A tradition could be ending in Chicago. Cubs games, which have aired on WGN since 1948, likely will be on the move after the 2014 season.

The Cubs confirmed yesterday that the negotiation window now is open for the 70 or so games that air on WGN. Like the Los Angeles Dodgers, Los Angeles Angels, Houston Astros and others, owner Tom Ricketts wants to cash in on the massive money grab for local TV rights.

From Paul Sullivan in the Chicago Tribune:

Cubs Chairman Tom Ricketts is always looking to increase the team’s revenue sources, and now it appears likely the team will wave goodbye to their longtime TV home when its contract ends after the 2014 season.

Ricketts declined to address their plans on Sunday, except to say a discussion on rights fees will begin in 2013.

“Obviously local media rights have been increasing in value,” he said. “Hopefully at some point we will be able to get more value for our media rights. It’s just something that’s playing out over time.”

According to Robert Channick in the Chicago Tribune, WGN pays the Cubs $20 million per year, an average of $400,000 per game. That’s more than a few ticks off the $1.8 million per game the Dodgers will average with their new deal with Time Warner in Los Angeles.

All told, the Cubs make about $60 million per year between their deals with WGN and Comcast Sports Net Chicago. Again, that’s below market value compared to the new TV deals signed by other teams. Yes, Mr. Ricketts has noticed.

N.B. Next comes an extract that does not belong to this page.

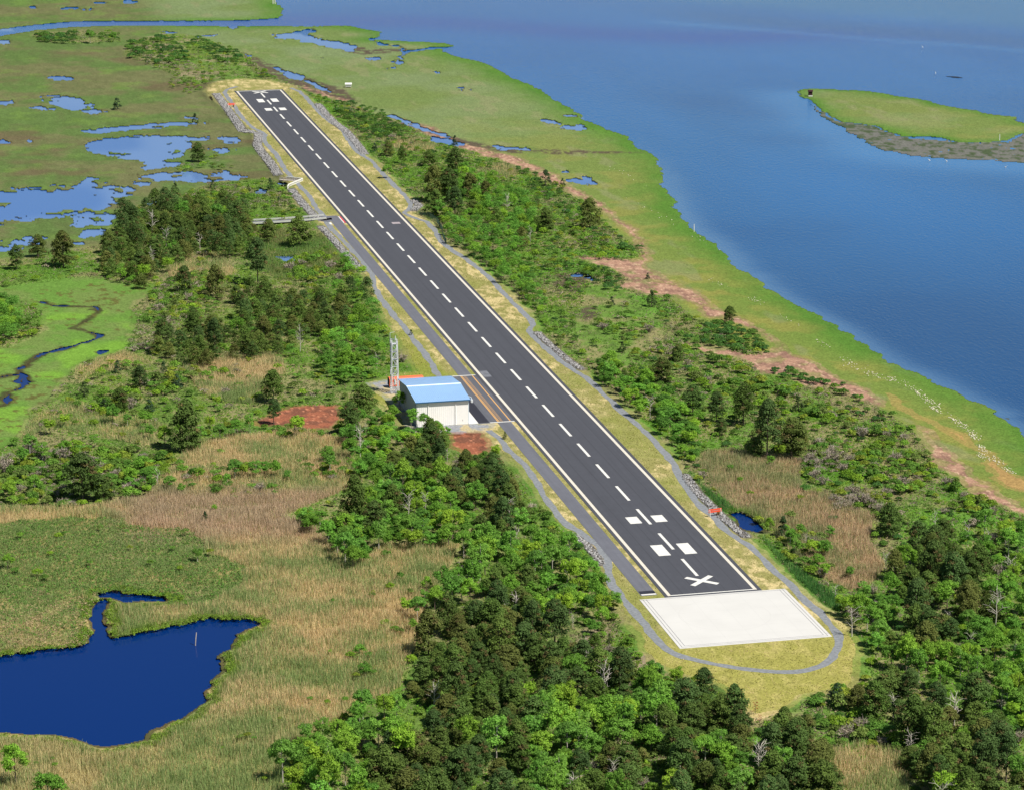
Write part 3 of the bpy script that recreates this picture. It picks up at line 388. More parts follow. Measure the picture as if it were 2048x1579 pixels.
# water
wet = np.maximum(sb, -60.0); wet = np.where(si > -38, np.minimum(wet, -si), wet)
pool = np.full(x.shape, -30.0)
for k_, L_ in PONDS.items():
    for P in L_:
        s = sdf(wx, wy, W0(P), 12)
        if k_ == 'marsh': s = s+(fbm(x, y*1.4, 11, 61, 5)-.54)*(9+16*sstep(750, 500, x))-(5+6*sstep(750, 560, x))*sstep(.56, .64, fbm(x*.7, y, 7, 65, 3))*(y > 0)+(fbm(x, y, 2.5, 63, 2)-.5)*2
        if k_ != 'marsh': s = s+.9
        pool = np.maximum(pool, s)
for i, P in enumerate(STREAM+CREEK2):
    Q = np.array(W0(P)); k = (x > Q[:, 0].min()-12) & (x < Q[:, 0].max()+12) & (y > Q[:, 1].min()-12) & (y < Q[:, 1].max()+12)
    d = segdist(wx[k], wy[k], Q.tolist(), False); wdt = (.05 if i < len(STREAM) else 1.2)+(fbm(x[k], y[k], 10, 71, 2)-.45)*(3.2 if i < len(STREAM) else 4)
    pool[k] = np.maximum(pool[k], wdt-d)
    if i < len(STREAM):
        w = np.zeros(x.shape); w[k] = sstep(2.3, .6, d+(n3[k]-.5)*4); col = mix(col, two((66, 56, 40), (48, 42, 34), n4), w*.85)
pool = np.where(shw > .4, -30, pool)
wet = np.maximum(wet, pool)
fl = sdf(wx, wy, W0(FLAT), 20)
bank = sstep(-.7, -.2, wet); col = mix(col, two((74, 66, 42), (52, 46, 34), n4), bank*.8)
zw = sstep(-.7, 1.6, wet); z = z*(1-zw)+zw*-2.7
flz = -1.17+(fbm(x, y, 3.0, 81, 3)-.5)*.3-.02*sstep(6, -2, fl)*8*.05
isf = (fl > 0) & (si < 0); z = np.where(isf, np.maximum(z, flz+.03*np.clip(6+si, 0, 6)/3), z); col = mix(col, two((98, 98, 92), (66, 78, 54), sstep(.45, .65, n3)), (isf*sstep(-1, 1, fl)))
zones[wet > -1.0] = 3
col = np.clip(col*(0.86+.28*n4)[:, None], 0, 1)
t = (z-CH)/(0-CH); vx = CX+(x-CX)*t; vy = CY+(y-CY)*t
V = np.stack([vx, vy, z], 1)
idx = np.arange(NX*NY).reshape(NY, NX); Fq = np.stack([idx[:-1, :-1], idx[1:, :-1], idx[1:, 1:], idx[:-1, 1:]], -1).reshape(-1, 4)
m, tr, b, L = nodes('ground'); at = tr.nodes.new('ShaderNodeAttribute'); at.attribute_name = 'Col'
tc = tr.nodes.new('ShaderNodeTexCoord'); na = tr.nodes.new('ShaderNodeTexNoise'); na.inputs['Scale'].default_value = 1.6; na.inputs['Detail'].default_value = 6; na.inputs['Roughness'].default_value = .7
L.new(tc.outputs['Object'], na.inputs['Vector']); mr = tr.nodes.new('ShaderNodeMapRange'); mr.inputs[1].default_value = .3; mr.inputs[2].default_value = .7; mr.inputs[3].default_value = .58; mr.inputs[4].default_value = 1.4; L.new(na.outputs[0], mr.inputs[0])
vm = tr.nodes.new('ShaderNodeVectorMath'); vm.operation = 'SCALE'; L.new(at.outputs['Color'], vm.inputs[0]); L.new(mr.outputs[0], vm.inputs['Scale']); L.new(vm.outputs[0], b.inputs['Base Color'])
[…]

It’s hard to see WGN making a big-money offer to keep the Cubs since the station is in flux with Tribune Co. only recently emerging from bankruptcy. Larry Wert, who was just brought in to run Tribune broadcasting, has a big decision to make there.

Regardless, the key for the Cubs will be establishing leverage for the games. It could happen in a couple of ways.

1. The Cubs simply move a majority or all of those WGN 70 games to its cable outlet, Comcast SportsNet Chicago. The Cubs are part owners in the network. Cable provides the multiple revenue stream of advertising and subscriber fees, which translates into more money.

2. The Cubs bring in Fox to help them launch their own network. The team’s deal with CSN runs through 2019, meaning it won’t be until 2020 at the earliest before Chicago could see the Cubs version of the Yankees’ YES Network.

However, Fox could lay the foundation by acquiring the 70 WGN games and placing them on WPWR-Ch. 50, a local station it owns in Chicago. Fox and the Cubs then bide their time and plan for the new network in 2020.

Fox has demonstrated a healthy appetite to buy local sports cable outlets. The network probably got a bit hungrier after losing out for the Dodgers deal in Los Angeles. It could turn its attention to Chicago and tap into the potential of the Cubs.

Indeed, it isn’t the greatest time for the Cubs to throw their games open for bid. While (crazy?) Cubs fans still bought nearly 2.9 million tickets in 2012, mostly to attend the shrine that is Wrigley Field, a 101-loss season produced a massive tune out on the TV side. The team’s local average rating dipped below a 2, the lowest in recent memory. You only can watch so much bad baseball.

Yet if Theo Epstein can work his magic and build the Cubs into a contender, those ratings will soar in Chicago. The faithful will come out of hibernation and park in front of their TVs. The Cubs definitely have a passionate fan base to sustain a team-owned network.

The key for the Cubs in maximizing TV revenue could be whether Fox becomes a player in Chicago. Given what the network has done elsewhere, it seems to be a strong possibility.